It is a fashionable but fallacious view that there can be any substantial separation of functions of this kind. Decisions about the levels and structures of interest rates and supplies of liquid funds, about levels and compositions of government expenditures and sources of revenue, and about the encouragement and infrastructures of different sectors of industrial and commercial activities, will all have their own and often contradictory effects upon price inflation, employment, capital and current balances of international payments, budget surpluses or deficits, distribution of income and wealth, and so on. Successful recovery, and thereafter successful maintenance of prosperity, demand a single, carefully considered, jointly planned and jointly operated economic strategy.
Mr Dow gives the simple but cogent example of the need for some centralised decision whether the interest rate should be reduced to 5 per cent to aid the recovery of capital investment, or held at a sufficiently high level to prevent a depreciation of the pound, which would inflate import prices. But there is a host of other equally important interactions between monetary, fiscal and economic policies which must be judged centrally as a single whole.
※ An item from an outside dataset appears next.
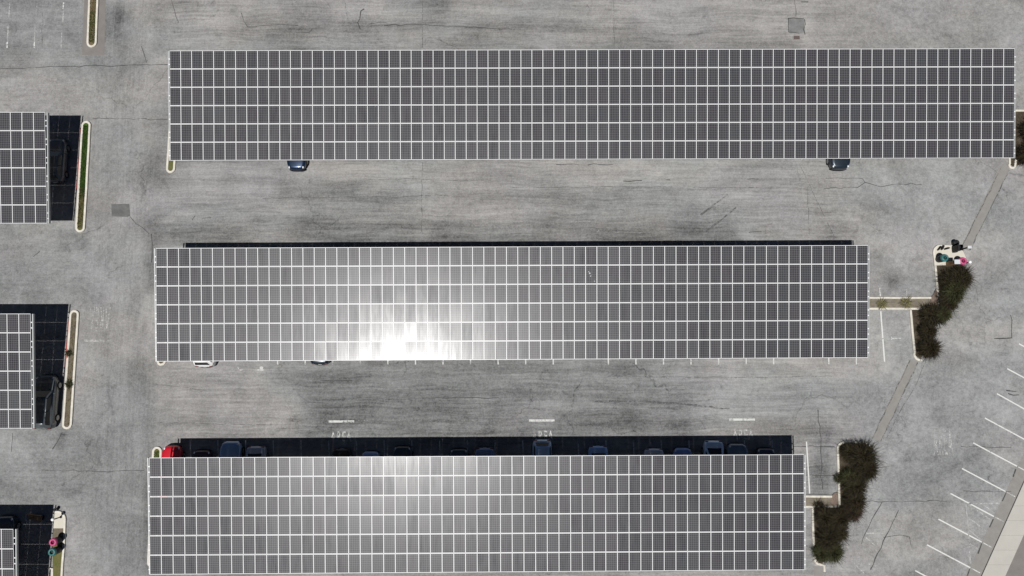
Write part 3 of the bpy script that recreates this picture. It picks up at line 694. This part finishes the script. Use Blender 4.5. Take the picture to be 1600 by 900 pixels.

In addition, your 'plan for recovery' fails to stress one other basic requirement for sustained recovery, which even the eagle eye of Mr Dow fails to illuminate. A central feature of your programme is the expansion, in one form or another, of monetary expenditure on domestically produced goods and services, to promote production and employment. But in our imperfectly competitive economy, when the market for the product of a particular firm expands, the management can respond either by producing a greater output, investing in more capital equipment and employing more workers at unchanged money prices and wage rates, or by raising its prices and so the wages and dividends of the existing workers and capital resources.
It may be true that, with the present extremely high levels of unemployment, there can be a substantial real expansion with little extra price inflation; but soon (perhaps when unemployment has been reduced from 3 million to 2 million), we will again be forced to adopt a restrictive policy to fight the threat of renewed runaway inflation.
By far the most difficult and important problem in our economy is how to ensure that increased demand leads to increased output rather than to higher money prices. If this basic problem could be solved, the rest would be child's play. But no one gives any thought at present to this problem, the solution of which will be found to require much more radical and extensive changes in our financial and economic institutions than is generally recognised, and which requires discussion not in a short letter but in a rather long book.
Yours faithfully,
J. E. MEADE
Little Shelford
Cambridgeshire
27 October
The writer was awarded the Nobel Prize for Economics, 1977.